- [WORK REQUIRED] Collect each line of the records containing the string "wide".

Entries with scene source code:

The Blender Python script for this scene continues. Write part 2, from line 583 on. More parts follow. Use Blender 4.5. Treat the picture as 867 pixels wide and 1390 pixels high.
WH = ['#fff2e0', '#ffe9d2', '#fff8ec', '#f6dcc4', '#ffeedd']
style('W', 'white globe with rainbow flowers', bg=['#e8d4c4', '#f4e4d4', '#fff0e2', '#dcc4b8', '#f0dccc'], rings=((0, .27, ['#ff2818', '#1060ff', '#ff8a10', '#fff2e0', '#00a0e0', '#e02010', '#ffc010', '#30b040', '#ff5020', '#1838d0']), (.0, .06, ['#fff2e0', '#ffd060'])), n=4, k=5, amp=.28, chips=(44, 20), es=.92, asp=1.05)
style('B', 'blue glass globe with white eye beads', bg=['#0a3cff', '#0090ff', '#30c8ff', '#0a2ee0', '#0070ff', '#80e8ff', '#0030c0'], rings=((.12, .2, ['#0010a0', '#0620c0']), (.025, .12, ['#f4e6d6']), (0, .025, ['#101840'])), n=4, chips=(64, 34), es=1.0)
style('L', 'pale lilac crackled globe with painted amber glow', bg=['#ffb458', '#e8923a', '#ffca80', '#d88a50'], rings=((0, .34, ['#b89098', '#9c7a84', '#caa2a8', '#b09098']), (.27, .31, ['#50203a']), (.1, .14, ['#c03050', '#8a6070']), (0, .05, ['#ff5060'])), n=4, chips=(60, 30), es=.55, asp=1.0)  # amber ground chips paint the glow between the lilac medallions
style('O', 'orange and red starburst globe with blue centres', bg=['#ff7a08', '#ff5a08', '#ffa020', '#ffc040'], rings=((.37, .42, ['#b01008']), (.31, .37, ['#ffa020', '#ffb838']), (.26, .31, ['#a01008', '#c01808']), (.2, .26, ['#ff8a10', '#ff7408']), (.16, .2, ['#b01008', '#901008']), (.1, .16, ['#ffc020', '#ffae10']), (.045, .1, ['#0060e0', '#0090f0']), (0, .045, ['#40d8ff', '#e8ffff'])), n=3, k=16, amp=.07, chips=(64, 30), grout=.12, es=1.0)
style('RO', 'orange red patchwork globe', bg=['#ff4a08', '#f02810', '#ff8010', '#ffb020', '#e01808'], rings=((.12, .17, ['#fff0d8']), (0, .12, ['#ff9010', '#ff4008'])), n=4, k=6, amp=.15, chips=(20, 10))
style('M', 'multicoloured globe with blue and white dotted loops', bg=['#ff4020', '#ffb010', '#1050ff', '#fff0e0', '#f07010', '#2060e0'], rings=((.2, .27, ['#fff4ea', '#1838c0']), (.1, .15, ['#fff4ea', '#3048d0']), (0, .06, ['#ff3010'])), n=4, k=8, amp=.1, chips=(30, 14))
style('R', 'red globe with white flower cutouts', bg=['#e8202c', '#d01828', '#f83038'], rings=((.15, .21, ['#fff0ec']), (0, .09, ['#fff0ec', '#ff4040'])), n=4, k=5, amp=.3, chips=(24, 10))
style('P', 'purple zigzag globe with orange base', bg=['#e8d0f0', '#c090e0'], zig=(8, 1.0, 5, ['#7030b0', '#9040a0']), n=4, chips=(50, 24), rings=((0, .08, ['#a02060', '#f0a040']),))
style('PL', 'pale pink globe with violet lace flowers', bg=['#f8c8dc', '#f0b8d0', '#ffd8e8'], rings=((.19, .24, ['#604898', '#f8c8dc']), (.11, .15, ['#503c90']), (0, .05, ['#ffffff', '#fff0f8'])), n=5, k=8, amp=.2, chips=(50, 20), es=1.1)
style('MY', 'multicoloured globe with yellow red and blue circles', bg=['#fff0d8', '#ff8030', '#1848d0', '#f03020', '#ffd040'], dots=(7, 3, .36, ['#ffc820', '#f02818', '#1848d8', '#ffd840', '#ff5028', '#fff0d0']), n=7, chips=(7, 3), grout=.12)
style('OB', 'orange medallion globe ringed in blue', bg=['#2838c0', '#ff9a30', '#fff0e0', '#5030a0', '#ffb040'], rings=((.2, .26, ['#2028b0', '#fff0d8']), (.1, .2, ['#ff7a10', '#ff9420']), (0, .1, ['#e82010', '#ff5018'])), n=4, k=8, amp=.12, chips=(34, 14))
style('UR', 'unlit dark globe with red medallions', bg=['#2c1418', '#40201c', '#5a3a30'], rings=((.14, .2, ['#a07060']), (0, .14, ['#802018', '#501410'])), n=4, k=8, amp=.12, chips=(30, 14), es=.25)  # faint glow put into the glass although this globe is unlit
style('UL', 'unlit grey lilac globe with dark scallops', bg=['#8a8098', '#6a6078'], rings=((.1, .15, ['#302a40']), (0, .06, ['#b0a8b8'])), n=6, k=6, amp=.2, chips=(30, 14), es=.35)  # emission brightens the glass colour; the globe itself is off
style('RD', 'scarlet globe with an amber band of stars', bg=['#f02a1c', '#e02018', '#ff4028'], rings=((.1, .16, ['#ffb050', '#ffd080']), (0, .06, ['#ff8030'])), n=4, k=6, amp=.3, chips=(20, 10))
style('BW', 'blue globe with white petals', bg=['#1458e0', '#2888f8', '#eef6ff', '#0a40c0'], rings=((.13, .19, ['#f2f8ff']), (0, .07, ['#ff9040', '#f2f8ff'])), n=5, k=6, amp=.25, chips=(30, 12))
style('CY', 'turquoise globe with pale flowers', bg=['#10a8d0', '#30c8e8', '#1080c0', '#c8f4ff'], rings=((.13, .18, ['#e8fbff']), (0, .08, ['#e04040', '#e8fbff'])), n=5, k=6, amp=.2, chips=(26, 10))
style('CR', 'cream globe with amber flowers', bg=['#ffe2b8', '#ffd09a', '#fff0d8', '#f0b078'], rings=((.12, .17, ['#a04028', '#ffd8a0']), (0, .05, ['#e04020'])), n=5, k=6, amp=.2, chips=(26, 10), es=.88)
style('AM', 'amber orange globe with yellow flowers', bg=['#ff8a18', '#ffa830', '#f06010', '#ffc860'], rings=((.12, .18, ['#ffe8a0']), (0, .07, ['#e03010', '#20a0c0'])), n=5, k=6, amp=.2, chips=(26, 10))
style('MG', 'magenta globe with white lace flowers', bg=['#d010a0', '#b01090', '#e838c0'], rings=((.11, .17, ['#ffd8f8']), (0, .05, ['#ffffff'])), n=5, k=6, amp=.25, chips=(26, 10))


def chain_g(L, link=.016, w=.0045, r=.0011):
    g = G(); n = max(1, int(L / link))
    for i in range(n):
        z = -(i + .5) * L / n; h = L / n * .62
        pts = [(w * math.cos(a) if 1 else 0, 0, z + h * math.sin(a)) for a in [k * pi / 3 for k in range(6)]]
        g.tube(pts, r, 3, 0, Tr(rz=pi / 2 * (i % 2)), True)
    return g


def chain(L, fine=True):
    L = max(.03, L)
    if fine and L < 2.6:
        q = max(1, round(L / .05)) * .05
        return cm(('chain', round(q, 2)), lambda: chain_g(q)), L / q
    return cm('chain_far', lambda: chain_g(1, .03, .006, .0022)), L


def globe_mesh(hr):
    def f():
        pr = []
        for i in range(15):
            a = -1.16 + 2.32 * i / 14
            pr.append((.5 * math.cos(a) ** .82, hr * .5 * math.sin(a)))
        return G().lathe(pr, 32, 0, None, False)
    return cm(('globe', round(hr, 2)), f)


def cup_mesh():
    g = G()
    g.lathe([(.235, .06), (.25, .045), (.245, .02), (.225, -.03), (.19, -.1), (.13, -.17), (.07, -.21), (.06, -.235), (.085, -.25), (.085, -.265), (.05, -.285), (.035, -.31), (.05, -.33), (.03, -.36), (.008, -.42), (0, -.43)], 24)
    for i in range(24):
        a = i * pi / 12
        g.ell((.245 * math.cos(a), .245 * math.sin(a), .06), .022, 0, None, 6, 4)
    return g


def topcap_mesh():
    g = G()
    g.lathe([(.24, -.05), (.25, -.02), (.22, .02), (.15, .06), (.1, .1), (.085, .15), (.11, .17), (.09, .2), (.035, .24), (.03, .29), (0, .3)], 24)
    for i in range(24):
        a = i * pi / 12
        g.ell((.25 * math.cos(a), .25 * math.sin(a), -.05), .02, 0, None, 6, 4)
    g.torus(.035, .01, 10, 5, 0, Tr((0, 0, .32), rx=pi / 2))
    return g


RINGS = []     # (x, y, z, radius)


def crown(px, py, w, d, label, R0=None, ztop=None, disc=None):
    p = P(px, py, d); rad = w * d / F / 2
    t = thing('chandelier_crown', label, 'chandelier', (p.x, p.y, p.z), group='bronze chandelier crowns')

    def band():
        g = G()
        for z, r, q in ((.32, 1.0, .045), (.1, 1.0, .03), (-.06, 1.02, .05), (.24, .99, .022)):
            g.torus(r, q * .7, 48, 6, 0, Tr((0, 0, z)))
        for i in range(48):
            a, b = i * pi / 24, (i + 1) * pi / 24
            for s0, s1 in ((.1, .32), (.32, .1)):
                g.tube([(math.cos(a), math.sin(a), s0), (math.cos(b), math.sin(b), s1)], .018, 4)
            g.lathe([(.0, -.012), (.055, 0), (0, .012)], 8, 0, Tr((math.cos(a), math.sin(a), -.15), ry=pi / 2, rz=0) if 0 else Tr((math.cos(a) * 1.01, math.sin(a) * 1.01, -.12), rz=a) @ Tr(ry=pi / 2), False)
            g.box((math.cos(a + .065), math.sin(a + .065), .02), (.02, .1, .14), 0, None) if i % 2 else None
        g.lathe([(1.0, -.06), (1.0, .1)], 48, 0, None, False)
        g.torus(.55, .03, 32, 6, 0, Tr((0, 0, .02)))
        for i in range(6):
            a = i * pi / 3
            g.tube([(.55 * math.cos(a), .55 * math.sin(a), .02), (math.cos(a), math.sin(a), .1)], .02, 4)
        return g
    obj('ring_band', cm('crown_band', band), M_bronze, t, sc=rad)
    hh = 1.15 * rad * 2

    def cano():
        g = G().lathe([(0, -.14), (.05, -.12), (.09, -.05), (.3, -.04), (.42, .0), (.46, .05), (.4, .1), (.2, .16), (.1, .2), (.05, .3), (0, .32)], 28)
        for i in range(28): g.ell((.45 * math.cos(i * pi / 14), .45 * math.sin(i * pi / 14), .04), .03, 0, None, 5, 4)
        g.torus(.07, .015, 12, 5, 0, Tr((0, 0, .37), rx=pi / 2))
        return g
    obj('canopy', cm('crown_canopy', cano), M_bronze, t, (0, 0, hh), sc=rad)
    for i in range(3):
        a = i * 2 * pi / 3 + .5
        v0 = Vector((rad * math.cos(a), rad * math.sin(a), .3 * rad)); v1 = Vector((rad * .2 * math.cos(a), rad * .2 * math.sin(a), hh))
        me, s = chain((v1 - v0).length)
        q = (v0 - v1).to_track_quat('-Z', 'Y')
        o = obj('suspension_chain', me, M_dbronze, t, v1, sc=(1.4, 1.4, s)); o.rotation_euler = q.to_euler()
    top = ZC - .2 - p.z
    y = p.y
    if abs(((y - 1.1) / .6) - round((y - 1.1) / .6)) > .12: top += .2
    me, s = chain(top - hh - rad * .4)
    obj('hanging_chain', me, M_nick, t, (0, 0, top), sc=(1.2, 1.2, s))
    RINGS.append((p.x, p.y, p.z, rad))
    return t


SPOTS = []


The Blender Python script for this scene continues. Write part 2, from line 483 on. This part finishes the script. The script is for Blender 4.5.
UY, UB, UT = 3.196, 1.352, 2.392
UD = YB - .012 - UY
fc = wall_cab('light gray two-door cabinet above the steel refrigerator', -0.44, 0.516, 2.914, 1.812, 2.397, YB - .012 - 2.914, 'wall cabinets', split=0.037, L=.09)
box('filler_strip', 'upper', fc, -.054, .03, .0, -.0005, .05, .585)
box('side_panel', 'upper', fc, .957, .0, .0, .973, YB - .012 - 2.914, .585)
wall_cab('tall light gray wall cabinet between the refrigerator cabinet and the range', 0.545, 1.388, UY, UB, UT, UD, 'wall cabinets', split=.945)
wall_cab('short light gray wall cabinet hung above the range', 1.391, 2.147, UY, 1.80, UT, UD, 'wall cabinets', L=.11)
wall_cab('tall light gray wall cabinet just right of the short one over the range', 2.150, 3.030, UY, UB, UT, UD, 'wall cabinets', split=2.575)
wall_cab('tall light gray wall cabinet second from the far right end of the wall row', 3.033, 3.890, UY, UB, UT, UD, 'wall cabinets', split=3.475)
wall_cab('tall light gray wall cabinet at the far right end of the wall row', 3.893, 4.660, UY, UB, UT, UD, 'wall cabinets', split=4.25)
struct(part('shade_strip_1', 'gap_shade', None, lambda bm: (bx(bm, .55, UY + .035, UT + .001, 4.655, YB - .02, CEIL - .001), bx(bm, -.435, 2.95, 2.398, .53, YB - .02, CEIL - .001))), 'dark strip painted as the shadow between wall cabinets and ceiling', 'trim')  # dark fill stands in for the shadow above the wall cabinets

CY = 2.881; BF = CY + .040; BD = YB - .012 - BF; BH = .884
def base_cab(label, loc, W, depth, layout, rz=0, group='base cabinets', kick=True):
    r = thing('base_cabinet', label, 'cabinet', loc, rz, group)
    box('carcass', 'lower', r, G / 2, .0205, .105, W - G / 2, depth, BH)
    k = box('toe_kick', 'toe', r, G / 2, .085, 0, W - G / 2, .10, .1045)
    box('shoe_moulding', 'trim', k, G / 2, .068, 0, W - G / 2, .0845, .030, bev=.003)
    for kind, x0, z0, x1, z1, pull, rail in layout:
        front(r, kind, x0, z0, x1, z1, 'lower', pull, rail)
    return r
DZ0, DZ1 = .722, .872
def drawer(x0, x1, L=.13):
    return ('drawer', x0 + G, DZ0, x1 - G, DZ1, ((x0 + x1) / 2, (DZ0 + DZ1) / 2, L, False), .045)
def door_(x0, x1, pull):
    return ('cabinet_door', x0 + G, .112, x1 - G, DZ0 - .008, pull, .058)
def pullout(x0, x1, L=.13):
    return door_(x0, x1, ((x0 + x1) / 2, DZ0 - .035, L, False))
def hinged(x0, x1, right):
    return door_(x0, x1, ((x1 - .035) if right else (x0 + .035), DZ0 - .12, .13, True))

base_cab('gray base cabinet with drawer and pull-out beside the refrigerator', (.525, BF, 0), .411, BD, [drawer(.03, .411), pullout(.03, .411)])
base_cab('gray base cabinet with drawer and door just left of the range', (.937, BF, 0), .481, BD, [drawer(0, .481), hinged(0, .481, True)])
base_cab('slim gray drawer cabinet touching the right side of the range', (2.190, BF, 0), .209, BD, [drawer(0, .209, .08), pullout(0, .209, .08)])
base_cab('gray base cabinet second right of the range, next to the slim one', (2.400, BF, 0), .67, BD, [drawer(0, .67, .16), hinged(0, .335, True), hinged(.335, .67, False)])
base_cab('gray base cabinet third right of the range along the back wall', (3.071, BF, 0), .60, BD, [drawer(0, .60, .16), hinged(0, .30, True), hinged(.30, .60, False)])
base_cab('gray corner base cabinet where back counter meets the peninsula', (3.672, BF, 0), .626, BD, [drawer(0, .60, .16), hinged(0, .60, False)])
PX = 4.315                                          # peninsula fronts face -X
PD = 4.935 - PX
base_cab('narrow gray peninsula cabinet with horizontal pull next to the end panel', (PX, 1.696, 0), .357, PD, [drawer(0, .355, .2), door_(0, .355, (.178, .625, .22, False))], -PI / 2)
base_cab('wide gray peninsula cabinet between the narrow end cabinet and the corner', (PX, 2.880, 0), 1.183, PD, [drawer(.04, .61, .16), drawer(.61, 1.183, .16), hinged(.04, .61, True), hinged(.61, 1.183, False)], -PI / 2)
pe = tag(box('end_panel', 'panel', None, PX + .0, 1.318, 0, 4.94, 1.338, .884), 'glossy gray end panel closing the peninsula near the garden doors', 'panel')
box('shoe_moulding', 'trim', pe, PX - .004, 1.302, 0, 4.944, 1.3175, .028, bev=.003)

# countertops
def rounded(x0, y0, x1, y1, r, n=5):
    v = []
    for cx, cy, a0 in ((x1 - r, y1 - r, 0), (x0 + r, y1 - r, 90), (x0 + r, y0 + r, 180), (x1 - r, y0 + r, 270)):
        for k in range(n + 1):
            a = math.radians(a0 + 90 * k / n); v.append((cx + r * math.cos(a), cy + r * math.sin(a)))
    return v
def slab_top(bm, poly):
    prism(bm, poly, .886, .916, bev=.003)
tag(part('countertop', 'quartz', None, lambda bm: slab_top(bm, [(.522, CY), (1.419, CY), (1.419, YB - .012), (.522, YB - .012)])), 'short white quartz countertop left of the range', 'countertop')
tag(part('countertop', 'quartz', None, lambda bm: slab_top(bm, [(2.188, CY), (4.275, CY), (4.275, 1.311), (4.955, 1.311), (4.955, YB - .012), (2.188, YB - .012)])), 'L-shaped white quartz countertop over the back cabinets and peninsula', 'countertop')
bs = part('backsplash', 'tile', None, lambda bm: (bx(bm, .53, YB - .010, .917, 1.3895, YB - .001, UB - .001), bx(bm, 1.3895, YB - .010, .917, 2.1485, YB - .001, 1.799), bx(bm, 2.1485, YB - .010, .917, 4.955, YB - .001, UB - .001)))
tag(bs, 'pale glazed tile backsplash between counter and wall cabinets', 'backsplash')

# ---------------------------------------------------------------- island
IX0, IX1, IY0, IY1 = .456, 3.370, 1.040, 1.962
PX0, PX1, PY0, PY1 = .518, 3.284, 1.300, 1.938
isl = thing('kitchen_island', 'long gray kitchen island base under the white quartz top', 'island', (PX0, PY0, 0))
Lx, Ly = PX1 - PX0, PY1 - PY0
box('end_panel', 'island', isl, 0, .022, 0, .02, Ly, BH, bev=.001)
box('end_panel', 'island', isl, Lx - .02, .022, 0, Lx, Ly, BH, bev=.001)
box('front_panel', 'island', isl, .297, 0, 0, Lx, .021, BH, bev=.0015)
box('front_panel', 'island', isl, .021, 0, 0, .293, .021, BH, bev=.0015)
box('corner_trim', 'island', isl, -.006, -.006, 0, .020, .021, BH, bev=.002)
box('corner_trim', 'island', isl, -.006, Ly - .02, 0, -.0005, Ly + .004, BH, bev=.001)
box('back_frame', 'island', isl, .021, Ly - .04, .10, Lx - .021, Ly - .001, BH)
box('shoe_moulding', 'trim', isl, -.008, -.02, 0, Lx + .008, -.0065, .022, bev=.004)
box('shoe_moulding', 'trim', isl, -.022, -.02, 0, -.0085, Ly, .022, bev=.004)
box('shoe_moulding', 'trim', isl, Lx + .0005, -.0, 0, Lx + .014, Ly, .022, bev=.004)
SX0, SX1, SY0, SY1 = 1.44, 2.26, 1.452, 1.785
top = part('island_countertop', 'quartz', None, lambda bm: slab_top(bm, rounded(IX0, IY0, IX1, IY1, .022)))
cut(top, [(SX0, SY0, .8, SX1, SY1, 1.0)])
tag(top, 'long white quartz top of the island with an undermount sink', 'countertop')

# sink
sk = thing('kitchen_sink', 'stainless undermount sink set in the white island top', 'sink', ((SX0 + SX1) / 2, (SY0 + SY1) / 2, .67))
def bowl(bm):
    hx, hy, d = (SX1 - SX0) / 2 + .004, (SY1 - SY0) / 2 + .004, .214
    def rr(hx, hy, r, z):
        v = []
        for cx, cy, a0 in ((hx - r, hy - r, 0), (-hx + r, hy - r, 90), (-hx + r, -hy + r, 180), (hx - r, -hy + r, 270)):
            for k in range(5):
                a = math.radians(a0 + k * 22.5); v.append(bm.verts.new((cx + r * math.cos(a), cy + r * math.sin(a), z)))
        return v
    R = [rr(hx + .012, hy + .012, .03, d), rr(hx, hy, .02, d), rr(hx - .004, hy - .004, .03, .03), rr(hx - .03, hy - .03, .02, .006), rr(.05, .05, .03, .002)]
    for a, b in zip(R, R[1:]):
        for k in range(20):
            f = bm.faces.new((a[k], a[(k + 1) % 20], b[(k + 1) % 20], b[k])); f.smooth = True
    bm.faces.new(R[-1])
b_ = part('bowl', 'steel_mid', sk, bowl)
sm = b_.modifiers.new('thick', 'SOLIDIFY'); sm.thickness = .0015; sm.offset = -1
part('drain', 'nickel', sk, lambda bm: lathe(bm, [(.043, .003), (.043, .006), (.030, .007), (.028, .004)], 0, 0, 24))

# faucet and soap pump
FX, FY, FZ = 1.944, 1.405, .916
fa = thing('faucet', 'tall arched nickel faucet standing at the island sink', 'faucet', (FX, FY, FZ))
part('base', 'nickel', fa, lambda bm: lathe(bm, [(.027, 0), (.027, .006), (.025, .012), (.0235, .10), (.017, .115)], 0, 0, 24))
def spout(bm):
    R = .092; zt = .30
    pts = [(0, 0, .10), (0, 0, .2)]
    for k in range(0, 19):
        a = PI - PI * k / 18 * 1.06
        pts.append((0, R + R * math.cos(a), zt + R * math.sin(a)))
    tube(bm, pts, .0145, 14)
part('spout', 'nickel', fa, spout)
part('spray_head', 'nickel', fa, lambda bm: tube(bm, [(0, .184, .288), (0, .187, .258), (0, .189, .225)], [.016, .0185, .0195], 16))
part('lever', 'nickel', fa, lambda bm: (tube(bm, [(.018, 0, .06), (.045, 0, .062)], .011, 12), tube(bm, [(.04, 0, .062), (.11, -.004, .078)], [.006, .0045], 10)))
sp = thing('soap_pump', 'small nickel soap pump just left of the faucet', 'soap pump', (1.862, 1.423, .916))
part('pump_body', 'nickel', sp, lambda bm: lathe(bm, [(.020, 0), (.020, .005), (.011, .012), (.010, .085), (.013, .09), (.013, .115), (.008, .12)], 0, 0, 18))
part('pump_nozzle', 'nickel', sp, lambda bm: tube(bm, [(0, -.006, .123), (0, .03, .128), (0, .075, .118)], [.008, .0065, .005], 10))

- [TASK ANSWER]
The Blender Python script for this scene continues. Write part 2, from line 583 on. More parts follow. Use Blender 4.5. Treat the picture as 867 pixels wide and 1390 pixels high.
base_cab('wide gray peninsula cabinet between the narrow end cabinet and the corner', (PX, 2.880, 0), 1.183, PD, [drawer(.04, .61, .16), drawer(.61, 1.183, .16), hinged(.04, .61, True), hinged(.61, 1.183, False)], -PI / 2)